Monday, August 15, 2016

Chemal and Sacred Karakol

Matthew Ballini, Hobart College '17

While each weekend has been a unique and amazing adventure, this past excursion encompassed both the Russian and Altaian cultures and may have topped them all.

After a long drive to the Chemal region, the trip began with a visit to an apiary. It was here that our group was informed about the beekeeping process, learned about its history, and tasted the different varieties of honey. When we first arrived, everyone in the group was given protective clothing which came in the form of a hooded hat that covered one’s head and neck. Knowing very little about the beekeeping process before the trip, I was surprised to learn about several different uses of honey. In addition to being very tasty and a great complement to tea, honey can also be used for various health benefits. As for the bees themselves, our guide demonstrated how the honeybee’s sting can be used as a form of acupuncture. One of our brave participants on the trip, Janet Murphy, volunteered to experience this by getting stung. Overall, learning about the bees themselves and the honey they produce was really captivating and something I never thought I would enjoy as much as I did.

The next day we visited the Island of Patmos, the home of a small, Russian Orthodox Monastery. This peaceful and simple monastery was moved to the island in 1915 and has a pretty unique story. According to legend, St. John the Evangelist saw two temples floating above the water in a dream. One temple was in the Mediterranean Sea, while the other was located in the distant lands of Altay country. When exploring the Island of Patmos, I took the opportunity to light a candle in prayer and even toss some change into a small pond beneath a religious painting on a rock. Hopefully, my dream to return will come true!

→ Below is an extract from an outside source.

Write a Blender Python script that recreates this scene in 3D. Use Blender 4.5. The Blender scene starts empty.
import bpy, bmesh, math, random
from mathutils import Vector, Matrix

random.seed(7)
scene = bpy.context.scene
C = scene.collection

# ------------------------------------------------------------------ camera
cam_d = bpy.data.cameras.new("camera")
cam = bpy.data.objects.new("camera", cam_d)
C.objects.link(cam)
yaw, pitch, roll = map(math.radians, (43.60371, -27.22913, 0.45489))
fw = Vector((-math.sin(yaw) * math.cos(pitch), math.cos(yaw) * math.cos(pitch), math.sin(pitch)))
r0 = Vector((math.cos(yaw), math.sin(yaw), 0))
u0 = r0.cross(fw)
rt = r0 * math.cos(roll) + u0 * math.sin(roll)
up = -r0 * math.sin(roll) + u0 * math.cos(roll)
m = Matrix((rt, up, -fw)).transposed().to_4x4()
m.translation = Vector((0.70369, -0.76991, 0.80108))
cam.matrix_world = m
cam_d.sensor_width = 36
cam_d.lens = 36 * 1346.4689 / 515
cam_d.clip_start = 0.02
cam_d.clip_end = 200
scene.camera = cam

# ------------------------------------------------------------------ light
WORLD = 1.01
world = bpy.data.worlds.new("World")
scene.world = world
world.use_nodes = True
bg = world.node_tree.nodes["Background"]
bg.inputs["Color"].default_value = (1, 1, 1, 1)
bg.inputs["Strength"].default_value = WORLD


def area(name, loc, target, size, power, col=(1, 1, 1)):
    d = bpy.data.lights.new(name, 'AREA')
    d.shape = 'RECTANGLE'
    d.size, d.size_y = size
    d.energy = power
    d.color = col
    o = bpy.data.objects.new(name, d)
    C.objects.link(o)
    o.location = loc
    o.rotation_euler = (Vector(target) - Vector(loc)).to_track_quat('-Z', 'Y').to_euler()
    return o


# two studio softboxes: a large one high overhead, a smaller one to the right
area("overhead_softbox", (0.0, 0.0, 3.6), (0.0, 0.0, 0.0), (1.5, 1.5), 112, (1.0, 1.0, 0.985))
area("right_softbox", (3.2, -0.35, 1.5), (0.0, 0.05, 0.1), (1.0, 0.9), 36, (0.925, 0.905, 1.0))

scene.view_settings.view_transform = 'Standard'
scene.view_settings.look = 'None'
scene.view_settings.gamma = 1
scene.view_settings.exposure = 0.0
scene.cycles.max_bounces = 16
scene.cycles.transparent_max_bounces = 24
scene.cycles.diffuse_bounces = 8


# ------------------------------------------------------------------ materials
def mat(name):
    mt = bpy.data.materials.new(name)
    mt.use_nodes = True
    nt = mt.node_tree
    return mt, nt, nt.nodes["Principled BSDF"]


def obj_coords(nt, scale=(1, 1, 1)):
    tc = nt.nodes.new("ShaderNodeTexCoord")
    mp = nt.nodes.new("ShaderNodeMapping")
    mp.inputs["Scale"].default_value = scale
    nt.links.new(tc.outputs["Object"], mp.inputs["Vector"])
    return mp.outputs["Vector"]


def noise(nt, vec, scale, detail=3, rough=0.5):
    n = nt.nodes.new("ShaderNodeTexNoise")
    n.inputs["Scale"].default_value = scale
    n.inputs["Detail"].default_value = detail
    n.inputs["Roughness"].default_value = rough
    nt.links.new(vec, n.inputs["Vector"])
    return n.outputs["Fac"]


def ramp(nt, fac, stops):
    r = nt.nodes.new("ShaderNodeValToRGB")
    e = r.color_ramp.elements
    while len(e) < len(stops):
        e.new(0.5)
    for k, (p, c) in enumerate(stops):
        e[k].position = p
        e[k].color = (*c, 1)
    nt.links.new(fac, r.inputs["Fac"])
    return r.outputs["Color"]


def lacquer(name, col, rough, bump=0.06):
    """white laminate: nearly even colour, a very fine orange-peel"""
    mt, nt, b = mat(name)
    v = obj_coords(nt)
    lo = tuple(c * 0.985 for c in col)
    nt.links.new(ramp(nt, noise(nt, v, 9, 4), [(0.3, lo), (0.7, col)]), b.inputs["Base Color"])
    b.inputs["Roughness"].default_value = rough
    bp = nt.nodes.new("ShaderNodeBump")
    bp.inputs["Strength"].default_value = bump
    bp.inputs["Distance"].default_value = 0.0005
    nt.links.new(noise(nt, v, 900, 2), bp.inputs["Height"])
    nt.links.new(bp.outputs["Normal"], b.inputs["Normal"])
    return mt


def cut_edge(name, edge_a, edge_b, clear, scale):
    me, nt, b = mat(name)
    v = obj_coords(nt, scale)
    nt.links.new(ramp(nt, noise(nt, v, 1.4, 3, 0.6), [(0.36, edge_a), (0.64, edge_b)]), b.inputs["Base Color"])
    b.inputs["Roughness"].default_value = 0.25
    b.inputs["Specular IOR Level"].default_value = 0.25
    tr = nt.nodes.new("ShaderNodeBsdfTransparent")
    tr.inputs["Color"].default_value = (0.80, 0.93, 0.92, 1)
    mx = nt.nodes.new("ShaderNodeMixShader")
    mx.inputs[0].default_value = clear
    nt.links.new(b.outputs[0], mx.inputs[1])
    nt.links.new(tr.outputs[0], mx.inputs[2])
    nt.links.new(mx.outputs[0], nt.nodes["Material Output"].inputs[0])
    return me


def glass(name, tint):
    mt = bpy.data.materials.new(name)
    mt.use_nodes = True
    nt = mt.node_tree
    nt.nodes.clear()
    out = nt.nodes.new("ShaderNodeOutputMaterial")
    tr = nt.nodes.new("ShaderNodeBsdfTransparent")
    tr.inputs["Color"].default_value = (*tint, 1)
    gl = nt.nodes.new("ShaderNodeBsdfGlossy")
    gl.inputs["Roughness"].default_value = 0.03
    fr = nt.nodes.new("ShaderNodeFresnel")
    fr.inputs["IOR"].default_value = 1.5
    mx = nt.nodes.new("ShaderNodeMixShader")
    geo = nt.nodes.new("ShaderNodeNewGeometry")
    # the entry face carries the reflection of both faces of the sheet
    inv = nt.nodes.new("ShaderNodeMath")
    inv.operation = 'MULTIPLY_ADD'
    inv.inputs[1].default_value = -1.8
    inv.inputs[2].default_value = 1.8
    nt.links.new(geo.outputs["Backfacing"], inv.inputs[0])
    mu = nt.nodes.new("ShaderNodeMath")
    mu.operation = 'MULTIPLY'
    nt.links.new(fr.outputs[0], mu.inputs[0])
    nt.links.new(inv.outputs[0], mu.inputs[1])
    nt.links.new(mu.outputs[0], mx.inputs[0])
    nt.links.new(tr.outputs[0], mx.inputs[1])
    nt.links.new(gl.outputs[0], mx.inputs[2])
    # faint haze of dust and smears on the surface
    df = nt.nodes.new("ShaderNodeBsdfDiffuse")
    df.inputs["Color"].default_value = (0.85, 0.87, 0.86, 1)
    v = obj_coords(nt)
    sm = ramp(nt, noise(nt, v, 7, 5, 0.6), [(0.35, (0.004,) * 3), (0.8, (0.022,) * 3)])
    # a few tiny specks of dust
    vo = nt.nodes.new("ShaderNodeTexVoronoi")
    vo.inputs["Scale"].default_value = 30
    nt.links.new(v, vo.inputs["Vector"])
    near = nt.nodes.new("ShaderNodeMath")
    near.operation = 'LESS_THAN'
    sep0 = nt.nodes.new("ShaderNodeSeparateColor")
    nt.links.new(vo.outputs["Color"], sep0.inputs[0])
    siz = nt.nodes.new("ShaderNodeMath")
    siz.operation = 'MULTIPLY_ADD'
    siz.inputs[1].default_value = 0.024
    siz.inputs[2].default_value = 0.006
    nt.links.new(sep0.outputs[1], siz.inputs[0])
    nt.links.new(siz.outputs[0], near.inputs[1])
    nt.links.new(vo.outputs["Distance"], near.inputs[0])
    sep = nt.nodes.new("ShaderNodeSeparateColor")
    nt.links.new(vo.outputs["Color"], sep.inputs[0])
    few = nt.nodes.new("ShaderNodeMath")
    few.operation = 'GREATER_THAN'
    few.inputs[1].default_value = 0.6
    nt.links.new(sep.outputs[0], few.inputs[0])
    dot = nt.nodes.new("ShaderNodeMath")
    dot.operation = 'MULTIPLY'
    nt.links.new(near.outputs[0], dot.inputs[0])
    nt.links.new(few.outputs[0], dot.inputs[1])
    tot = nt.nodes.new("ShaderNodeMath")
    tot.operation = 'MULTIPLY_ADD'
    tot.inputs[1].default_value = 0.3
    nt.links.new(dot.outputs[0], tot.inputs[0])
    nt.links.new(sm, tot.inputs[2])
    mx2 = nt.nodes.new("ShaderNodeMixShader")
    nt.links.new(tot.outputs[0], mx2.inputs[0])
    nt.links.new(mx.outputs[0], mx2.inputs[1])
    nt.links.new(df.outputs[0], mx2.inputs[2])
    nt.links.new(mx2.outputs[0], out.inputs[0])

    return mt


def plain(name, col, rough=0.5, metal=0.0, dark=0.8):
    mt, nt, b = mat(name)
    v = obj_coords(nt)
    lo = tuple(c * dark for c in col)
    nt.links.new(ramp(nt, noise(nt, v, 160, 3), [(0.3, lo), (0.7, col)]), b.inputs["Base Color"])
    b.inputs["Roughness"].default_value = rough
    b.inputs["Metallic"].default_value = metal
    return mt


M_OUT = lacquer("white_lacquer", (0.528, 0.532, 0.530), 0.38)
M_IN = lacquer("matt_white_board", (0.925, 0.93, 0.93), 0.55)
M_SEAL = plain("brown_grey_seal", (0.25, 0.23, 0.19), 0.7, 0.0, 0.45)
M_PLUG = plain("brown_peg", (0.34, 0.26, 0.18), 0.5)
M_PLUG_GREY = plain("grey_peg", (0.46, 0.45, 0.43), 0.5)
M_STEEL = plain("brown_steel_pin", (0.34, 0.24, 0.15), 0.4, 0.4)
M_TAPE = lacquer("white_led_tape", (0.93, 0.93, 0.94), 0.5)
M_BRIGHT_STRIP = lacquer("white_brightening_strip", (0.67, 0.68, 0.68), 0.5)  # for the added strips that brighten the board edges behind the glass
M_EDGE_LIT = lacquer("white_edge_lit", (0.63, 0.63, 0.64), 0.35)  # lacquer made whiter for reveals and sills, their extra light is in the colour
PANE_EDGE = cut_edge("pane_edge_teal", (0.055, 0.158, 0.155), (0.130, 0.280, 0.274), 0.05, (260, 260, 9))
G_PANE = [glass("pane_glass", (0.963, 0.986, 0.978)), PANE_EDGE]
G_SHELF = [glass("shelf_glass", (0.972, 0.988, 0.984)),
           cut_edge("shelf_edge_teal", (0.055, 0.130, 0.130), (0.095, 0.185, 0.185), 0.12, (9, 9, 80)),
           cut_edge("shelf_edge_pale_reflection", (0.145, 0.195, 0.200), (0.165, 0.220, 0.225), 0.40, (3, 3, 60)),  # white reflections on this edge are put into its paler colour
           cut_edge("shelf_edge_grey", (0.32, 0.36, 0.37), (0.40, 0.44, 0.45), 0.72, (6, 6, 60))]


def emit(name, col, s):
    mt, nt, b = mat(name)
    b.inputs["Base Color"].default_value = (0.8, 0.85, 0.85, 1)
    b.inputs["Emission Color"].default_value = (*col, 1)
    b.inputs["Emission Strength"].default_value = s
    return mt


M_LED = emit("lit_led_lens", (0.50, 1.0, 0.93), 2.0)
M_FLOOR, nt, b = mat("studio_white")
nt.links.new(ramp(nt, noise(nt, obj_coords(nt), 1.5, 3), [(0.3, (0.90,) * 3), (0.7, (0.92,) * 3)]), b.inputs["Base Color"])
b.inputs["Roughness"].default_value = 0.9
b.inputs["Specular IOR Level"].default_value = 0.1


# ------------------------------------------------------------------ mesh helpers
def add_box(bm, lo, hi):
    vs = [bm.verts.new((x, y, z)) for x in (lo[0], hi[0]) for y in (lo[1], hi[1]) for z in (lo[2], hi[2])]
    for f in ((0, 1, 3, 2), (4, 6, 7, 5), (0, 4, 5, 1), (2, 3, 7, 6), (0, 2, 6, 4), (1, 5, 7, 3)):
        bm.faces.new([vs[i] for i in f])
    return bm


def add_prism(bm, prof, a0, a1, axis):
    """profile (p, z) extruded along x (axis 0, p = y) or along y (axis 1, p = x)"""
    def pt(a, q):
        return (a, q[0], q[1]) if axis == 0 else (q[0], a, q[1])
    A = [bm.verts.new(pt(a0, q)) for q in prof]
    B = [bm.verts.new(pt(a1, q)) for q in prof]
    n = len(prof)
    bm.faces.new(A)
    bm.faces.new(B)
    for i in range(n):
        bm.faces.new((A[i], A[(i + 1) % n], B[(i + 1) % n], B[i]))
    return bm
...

 The entire group greatly enjoyed learning the history of this tranquil and spiritual gem but the real thrill came through crossing a 60-foot wire cable suspension bridge. Not only did the bridge sway but also it crossed over the large and well-known River of Katun. Surrounded by beautiful mountains, tons of small shops and Mother Nature, we continued for a scenic hike along the banks of the river until we reached our bus. This excursion was especially unique because it provided an opportunity to learn about the religious aspect of what the Russian Orthodox Church means to the Russian people. 

Nature Park "Uch-Enmek"   

The last major stop we made during the weekend trip was horse-back riding through the sacred "Uch-Enmek" Park, which is a nature preserve located in the traditional Altaian area. This particular activity may have been the highlight of the entire trip for me. Having forgotten to pack pants, I was fortunate to be given a park ranger uniform to wear for the day! The park rangers were exceptionally kind and thoughtful and I appreciated their help.

The day consisted of riding horses through dense woods and up the steep slopes, lunch on top of a sacred mountain, and incredible views through untouched nature. Riding the horses alone was an incredible experience, but learning about some of the local Altaian ideology and traditions was even more fascinating. For example, when our group reached the sacred lake of Aru-Kem, all of the men were directed to take off their hats so they could gain wisdom. As for the women, they were directed to cover their heads and wear their layers of clothing in order to keep their bodies warm and healthy for future child bearing. Another tradition we learned of occurred when we were about to eat lunch. It is local tradition to toss some of the cooked food into the campfire as a sacrifice to the fire god before eating.

All of these amazing experiences truly set this weekend trip apart from the others. I have come to realize that this mysterious land is a living spirit – not just beautiful mountains, forests, lakes and rivers. I witnessed this spirit in the Altaian people, their culture, and their harmony with nature.